Jack O’Connell, der im vergangenen Jahr im Berlinale-Wettbewerbsbeitrag „’71“ schon einmal als gestrandeter Soldat (im bürgerkriegsversehrten Belfast) zu sehen war, besitzt eine beeindruckende physische Präsenz, die der Kameramann Roger Deakins auszunutzen weiß. Besonders frappierend wirkt das in der Schlüsselszene des Films: Da muss Zamperini über Stunden einen Holzbalken über seinen Schultern stemmen.

Homophober Subtext

Völlig entkräftet steht er in Christus-Pose vor seinem sadistischen Peiniger (gespielt vom japanischen Popstar Miyavi, dessen weiche Physiognomie der Figurenzeichnung einen unschönen homophoben Subtext gibt; der reale Watanabe war ein kantiger Typ, wie die Archivbilder am Ende des Films zeigen). Unter Triumphgeheul reißt er die Arme in die Höhe, bevor sein Kontrahent im gleißenden Gegenlicht zu einer letzten Prügelorgie ansetzt.

In den USA kam der Film Weihnachten mit großem Erfolg in die Kinos, da lag die Veröffentlichung des CIA-Untersuchungsberichts gerade ein paar Wochen zurück. Dass kein namhafter Kritiker die offensichtliche Problematik von „Unbroken“ thematisierte, ist eine Bankrotterklärung der US-amerikanischen Filmkritik.

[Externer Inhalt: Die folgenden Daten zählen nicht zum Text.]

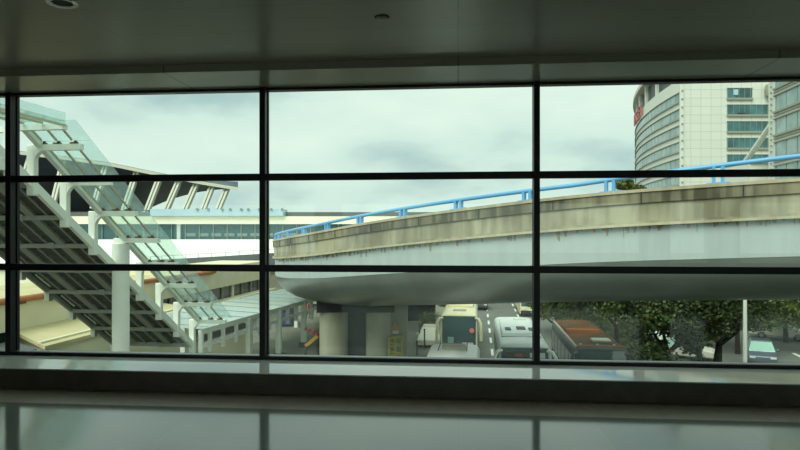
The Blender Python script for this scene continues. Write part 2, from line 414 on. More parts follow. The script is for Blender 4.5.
rail = build('handrail', MB().tube([VP(a, -.13, rh(a)) for a in [-76-.8*k for k in range(150)]], .075, 10), 'bluerail', via, smooth=True)
for k in range(-7, 15):
    a = -120.0 - (5.22 if k >= 0 else 5.8)*k
    mb = MB()
    for s in (-.22, .22):
        p = [VP(a+s, -.13, z) for z in (0.0, rh(a)-.03)]
        mb.bar(p[0], p[1], .10, .16, up=VP(a, 1, 0)-VP(a, 0, 0))
    p0 = VP(a, -.13, .0)
    mb.bar(VP(a-.6, -.13, .015), VP(a+.6, -.13, .015), .2, .03)
    build('rail_post', mb, 'bluerail', rail)
# joints in the edge beam
for k in range(-8, 14):
    a = -118.2 - 5.22*k
    build('joint', MB().bar(VP(a, .012, -.12), VP(a, .012, -.43), .03, .03, up=VP(a, 1, 0)-VP(a, 0, 0)), 'recess', via)
# piers
def cyl(c, r, z0, z1, n=28, flat=1.): return MB().lathe((c.x, c.y, 0), [(.01, z0), (r, z0), (r, z1), (.01, z1)], n)
p1, p2 = CW(-3.76, 36.3, 0), CW(-1.22, 36.3, 0)
PT = EYE - 3.6
for p, r in ((p1, .80), (p2, .72)):
    build('pier_column', cyl(p, r, GZ+.11, EYE-4.36), 'pier', via, smooth=True)
pc = (p1+p2)/2
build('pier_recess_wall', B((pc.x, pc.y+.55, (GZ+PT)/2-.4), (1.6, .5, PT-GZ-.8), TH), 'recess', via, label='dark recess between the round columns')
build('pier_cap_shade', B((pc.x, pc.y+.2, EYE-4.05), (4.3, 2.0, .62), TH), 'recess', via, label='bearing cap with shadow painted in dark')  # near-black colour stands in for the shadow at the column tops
p3 = CW(-.12, 37.6, 0)
build('pier_column', MB().box((p3.x, p3.y, (GZ+PT)/2+.1), (1.15, 1.5, PT-GZ+.2-.22), TH), 'pier', via, bevel=.08)

# ================================================================== COVERED STAIRWAY (left)
Z0 = 22.0
A_, B_, C_ = 7.16/F*Z0, .0756*Z0, -31.3/F*Z0
PX0, PV0 = -367.5/F*Z0, 86/F*Z0
U = Z0/F                                      # metres per pixel of the first frame
shd = math.atan2(A_, B_)
def SP(n, r, up):     # n-th frame, r metres to the right of the post line, up above the arm axis
    X, Zc = PX0+A_*n, Z0+B_*n
    return CW(X+r*math.cos(shd), Zc-r*math.sin(shd), PV0+C_*n+up)
WID, ARM = 131*U, 54*U
stair = thing('covered_stairway', 'covered stairway with stepped white frames and glass awning descending at left', 'stairway', tuple(SP(3, -2, 0).xy)+(GZ,))
NF = list(range(-1, 8))
DROP = -1.64           # foot of post
STR = -1.28            # axis of the stringer below the arm
def chord(n0, n1, r, up, w, h): return MB().bar(SP(n0, r, up), SP(n1, r, up), w, h)
for n in range(0, 8):
    p, q = SP(n, 0, .10), SP(n, 0, DROP if n < 7 else -2.4)
    build('post', MB().box(((p+q)/2), (.29, .24, p.z-q.z), TH-shd), 'white_steel', stair, bevel=.03)
    a, b = SP(n, .1, 0), SP(n, ARM, 0)
    arm = MB().bar(a, b, .22, .20)
    # curved haunch under the arm
    hn = [SP(n, .1, -.09)] + [SP(n, .13+.42*(1-math.cos(t)), -.50+.41*math.sin(t)) for t in [i*PI/12 for i in range(0, 7)]]
    off = (SP(n+.05, 0, 0)-SP(n-.05, 0, 0)); off.z = 0; off.normalize()
    arm.prism(hn, off*-.10, off*.10)
    ar = build('arm', arm, 'white_steel', stair)
    for r in (.42, .98, 1.55):
        r2 = r + random.uniform(-.06, .06)
        build('bracket', MB().bar(SP(n, r2-.13, .13), SP(n, r2+.13, .13), .12, .07).bar(SP(n, r2+.05, .10), SP(n, r2+.05, .22), .08, .08), 'rust', ar)
    build('left_post', MB().box(((SP(n, -WID, -.9)+SP(n, -WID, DROP-.02))/2), (.24, .24, .86), TH-shd), 'grey_steel', stair)
    build('cross_beam', MB().bar(SP(n, -WID, STR-.0), SP(n, -.14, STR-.0), .26, .17), 'grey_steel', stair)
    build('joint_plate', MB().bar(SP(n, -WID*.42, STR+.02), SP(n, -WID*.42+.28, STR+.02), .30, .24), 'grey_steel', stair)
for n in range(-1, 7):
    build('stringer', chord(n, n+1, 0, STR+.02, .16, .30), 'white_steel', stair)
    build('stringer', chord(n, n+1, -WID, STR+.02, .14, .24), 'grey_steel', stair)
    build('rafter', chord(n if n >= 0 else -.5, n+1, .33, .02, .20, .14), 'white_steel', stair)
    gp = MB(); n0 = n if n >= 0 else -.5
    b = [SP(n0, .0, .20), SP(n0, ARM+.36, .20), SP(n+1, ARM+.36, .20), SP(n+1, .0, .20)]
    up = Vector((0, 0, .03))
    gp.hexa(b, [p+up for p in b])
    pane = build('glass_panel', gp, 'cglass', stair)
    for r in (.42, .98, 1.55):
        build('glazing_bar', chord(n0+.08, n+.94, r, .165, .055, .06), 'bar', pane)
# sloping floor deck with ribs
ribs = MB(); b = [SP(-1, -WID, STR+.10), SP(-1, 0, STR+.10), SP(7, 0, STR+.10), SP(7, -WID, STR+.10)]
ribs.hexa(b, [p+V(0, 0, .06) for p in b])
build('deck_underside', ribs, 'decking', stair)
for k in range(1, 7):
    r = -WID + WID*k/7
    main = k in (2, 5)
    build('purlin', chord(-1, 7, r, STR+.06, .34 if main else .07, .16 if main else .10), 'grey_steel', stair)
for k in range(36):
    n = -1 + 8*(k+.5)/36
    build('deck_rib', MB().bar(SP(n, -WID+.1, STR+.085), SP(n, -.1, STR+.085), .07, .05), 'decking', stair)
for n in range(0, 7):      # light slots along the far stringer
    build('edge_strip', chord(n+.25, n+.80, -WID+.34, STR+.05, .05, .06), 'white_steel', stair)
# main column
pc = SP(3, .10, 0); pt = SP(3, .10, .1)
build('column', MB().lathe((pc.x+.03, pc.y, 0), [(.01, GZ), (.345, GZ), (.345, pt.z-.24), (.01, pt.z-.22)], 28), 'white_steel', stair, smooth=True)
# upper landing, coming towards the hall
def LP(m, r, up):      # metres back from the half step
    base = SP(-.5, r, up); d = (SP(-.4, 0, 0)-SP(-.5, 0, 0)); d.z = 0; d.normalize()
    return base - d*m
for m in (0., 3.2, 6.4):
    build('arm', MB().bar(LP(m, -.1, 0), LP(m, ARM, 0), .2, .17), 'white_steel', stair)
    build('post', MB().bar(LP(m+.2, 0, 0), LP(m+.2, 0, DROP-.2), .28, .24), 'white_steel', stair)
    build('arm', MB().bar(LP(m+.1, -WID, -.05), LP(m+.1, -.1, -.05), .2, .2), 'white_steel', stair)
gb = [LP(0, -.1, .18), LP(9, -.1, .18), LP(9, ARM-.02, .18), LP(0, ARM-.02, .18)]
lp = build('glass_panel', MB().hexa(gb, [p+V(0, 0, .03) for p in gb]), 'cglass', stair)
build('fascia', MB().bar(LP(0, ARM-.02, .26), LP(9, ARM-.02, .26), .03, .42), 'cglass', stair, label='upright edge glass of the landing roof')
for r in (.42, 1.1):
    build('glazing_bar', MB().bar(LP(.1, r, .14), LP(9, r, .14), .06, .07), 'bar', lp)
build('glazing_bar', MB().bar(LP(0, ARM-.02, .05), LP(9, ARM-.02, .05), .06, .07), 'bar', lp)
# dividing wall glazed behind the top landing
db = [LP(0, -WID, STR), LP(0, 0, STR), LP(9, 0, STR), LP(9, -WID, STR)]
build('landing_deck', MB().hexa([p-V(0, 0, .10) for p in db], db), 'decking', stair)
build('stringer', MB().bar(LP(0, 0, STR), LP(9, 0, STR), .16, .30), 'white_steel', stair)

# ================================================================== LOWER WALKWAY CANOPY
WH = math.radians(12.4)
def WD(d, t, h): return CW(-10.8 + d*math.cos(WH) + t*math.sin(WH), 33.7 - d*math.sin(WH) + t*math.cos(WH), h)
walk = thing('walkway_canopy', 'low covered walkway with milky glass roof and white posts beyond the stairs', 'walkway', tuple(WD(-2, 16, 0).xy)+(GZ,))
T0, T1, HR, WL = .5, 36., -5.12, -4.4
rb = [WD(WL, T0, HR+.22), WD(.25, T0, HR+.02), WD(.25, T1, HR+.02), WD(WL, T1, HR+.22)]
rp = build('roof_glass', MB().hexa(rb, [p+V(0, 0, .06) for p in rb]), 'wglass', walk)
for k in range(17):
    t = T0+.5+k*2.1
    build('glazing_bar', MB().bar(WD(WL, t, HR+.30), WD(.2, t, HR+.10), .04, .04), 'mullion', rp)
build('eaves_beam', MB().bar(WD(0, T0, HR-.14), WD(0, T1, HR-.14), .2, .24), 'white_steel', walk)
build('eaves_beam', MB().bar(WD(WL, T0, HR+.05), WD(WL, T1, HR+.05), .2, .26), 'white_steel', walk)
build('mid_beam', MB().bar(WD(0, T0, -6.02), WD(0, T1, -6.02), .14, .18), 'white_steel', walk)
build('side_panel', MB().bar(WD(-.06, T0, -6.85), WD(-.06, 6.1, -6.85), .06, 1.3), 'cream', walk, label='cream panel below the openings')
build('side_panel', MB().bar(WD(-.06, T0, -5.66), WD(-.06, 6.1, -5.66), .05, .32), 'recess', walk, label='dark slot window')
for t in (.6, 1.5, 3.0, 4.6, 7.8, 9.4, 12.6, 14.2, 17.4, 19.):
    build('short_post', MB().bar(WD(.02, t, HR-.1), WD(.02, t, -6.45), .2, .22, up=(1, 0, 0)), 'white_steel', walk)
for t in (6.2, 11.0, 15.8, 20.6, 25.4, 30.2):
    build('tall_post', MB().bar(WD(.02, t, HR-.1), WD(.02, t, GH+.12), .38, .38, up=(1, 0, 0)), 'white_steel', walk, bevel=.03)
    build('post_foot', MB().box(WD(.02, t, GH+.32), (.62, .62, .42), TH-WH), 'coach_dark', walk)
for t in (6.2, 15.8, 25.4):
    build('tall_post', MB().bar(WD(WL, t, HR), WD(WL, t, GH+.12), .3, .3, up=(1, 0, 0)), 'white_steel', walk)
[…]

Stattdessen wurden die biedere Inszenierung und das schwache Drehbuch der Coen-Brüder kritisiert. Die längere Passage auf dem Meer ist ein gutes Beispiel für die Behäbigkeit von Jolies Regie. Im Gegensatz zu Robert Redfords maritimer One-Man-Show „All is Lost“ gelingt es „Unbroken“ – trotz Haien, Sturm und Fliegerangriff – nicht einmal über eine halbe Stunde, Spannung aufzubauen.

„Unbroken“. Regie: Angelina Jolie. Mit Jack O’Connell, Miyavi u. a. USA 2014, 137 Min.

Die dramaturgischen Mängel machen „Unbroken“ zu einem doppelten Ärgernis. Am Ende zeigt Jolie Archivaufnahmen des echten, damals über 80-jährigen Zamperini bei seinem Fackellauf von Nagano. Dass man bei diesen Bildern unweigerlich an Dieter Hallervorden und „Sein letztes Rennen“ denken muss, hat nichts mit Häme zu tun. Es sagt nur sehr viel über das Niveau dieses katastrophalen Films.